Arrow Global Group PLC has announced is results for the nine months ended 30 September 2016 (“Q3 2016”).

Tom Drury, Group chief executive officer of Arrow Global said “Arrow Global continues to expand its European footprint and client offering across attractive markets where the Group is targeting leadership positions. This coupled with a high-quality and diversified investment portfolio, has enabled us to achieve another strong set of results. Total revenue for the period increased to £164.4 million, up 37.0% compared to the same period last year. Adjusted EBITDA increased 55.5% to £161.5 million and underlying net income increased 23.7% to £29.1 million. Following the successful integration of our Vesting Finance business, asset management revenues increased to £31.0 million (2015: £9.2 million).

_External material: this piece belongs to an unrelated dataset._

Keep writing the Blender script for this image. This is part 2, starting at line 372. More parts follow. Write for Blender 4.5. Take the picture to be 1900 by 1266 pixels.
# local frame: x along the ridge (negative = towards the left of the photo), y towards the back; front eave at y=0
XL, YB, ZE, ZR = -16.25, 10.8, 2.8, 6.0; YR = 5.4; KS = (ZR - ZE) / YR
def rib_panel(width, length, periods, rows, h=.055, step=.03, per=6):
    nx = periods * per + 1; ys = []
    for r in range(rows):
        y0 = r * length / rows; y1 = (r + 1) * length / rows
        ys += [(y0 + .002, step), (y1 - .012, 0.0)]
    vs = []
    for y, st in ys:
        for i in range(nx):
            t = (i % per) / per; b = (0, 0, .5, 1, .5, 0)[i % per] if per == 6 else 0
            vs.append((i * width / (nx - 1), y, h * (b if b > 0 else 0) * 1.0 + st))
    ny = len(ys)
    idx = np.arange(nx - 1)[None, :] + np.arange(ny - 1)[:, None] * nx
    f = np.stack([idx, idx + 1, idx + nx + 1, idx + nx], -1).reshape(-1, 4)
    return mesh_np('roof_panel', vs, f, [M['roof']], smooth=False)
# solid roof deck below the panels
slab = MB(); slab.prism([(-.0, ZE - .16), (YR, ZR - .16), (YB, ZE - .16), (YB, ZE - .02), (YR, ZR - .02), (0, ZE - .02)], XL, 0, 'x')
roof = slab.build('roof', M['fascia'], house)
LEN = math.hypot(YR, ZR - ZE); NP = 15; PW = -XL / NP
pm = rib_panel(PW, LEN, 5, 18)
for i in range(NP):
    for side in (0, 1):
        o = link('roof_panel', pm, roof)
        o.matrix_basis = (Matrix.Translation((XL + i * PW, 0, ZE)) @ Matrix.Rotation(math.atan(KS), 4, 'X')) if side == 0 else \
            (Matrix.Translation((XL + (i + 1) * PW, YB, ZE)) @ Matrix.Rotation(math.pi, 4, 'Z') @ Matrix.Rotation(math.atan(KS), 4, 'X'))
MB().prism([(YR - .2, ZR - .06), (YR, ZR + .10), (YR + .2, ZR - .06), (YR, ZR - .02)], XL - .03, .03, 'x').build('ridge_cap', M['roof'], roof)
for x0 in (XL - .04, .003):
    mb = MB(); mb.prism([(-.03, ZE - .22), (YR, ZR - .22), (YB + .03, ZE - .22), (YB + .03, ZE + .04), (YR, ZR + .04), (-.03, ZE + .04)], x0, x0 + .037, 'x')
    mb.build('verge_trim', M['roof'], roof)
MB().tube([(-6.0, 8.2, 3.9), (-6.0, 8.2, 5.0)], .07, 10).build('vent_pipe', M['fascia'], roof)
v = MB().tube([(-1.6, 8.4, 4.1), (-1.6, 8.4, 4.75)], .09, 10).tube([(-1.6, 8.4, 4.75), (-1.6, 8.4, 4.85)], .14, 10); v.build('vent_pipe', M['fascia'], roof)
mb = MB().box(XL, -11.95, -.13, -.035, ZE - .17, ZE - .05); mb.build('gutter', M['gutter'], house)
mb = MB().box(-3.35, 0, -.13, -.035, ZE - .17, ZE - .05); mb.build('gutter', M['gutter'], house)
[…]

“During the period, we saw good opportunities to invest and increased organic portfolio loan acquisitions for the year to £119.3 million, of which 51% were in mainland Europe. This excludes the Netherlands deal we announced in September that will see us co-invest €25 million in underlying loan assets of €1.7 billion from RNHB Hypotheekbank, which we expect to complete later in the year. In Q3 we achieved a material improvement in our funding, refinancing our £220 million bond with a coupon reduction of 2.75%. At the same time we reduced the cost of our revolving credit facility by 100bps and extended the availability to July 2021. As part of these activities we incurred pre-tax, non-recurring finance costs of £18.0 million, of which £8.7 million is cash. The Group’s overall cost of debt is now just 5%.

“As European banks continue to delever, we see a strong pipeline of opportunities, a trend that we expect to persist. Including the anticipated completion of the RNHB Hypotheekbank deal, we have a pipeline of over £38 million of portfolio purchases which have already been awarded for the rest of the year. Our portfolio purchases year-to-date, the good visibility on our pipeline and the continued strong performance of our enlarged asset management business, continue to lay the foundation for future earnings growth and means we are on track to deliver overall full-year earnings in line with our expectations.”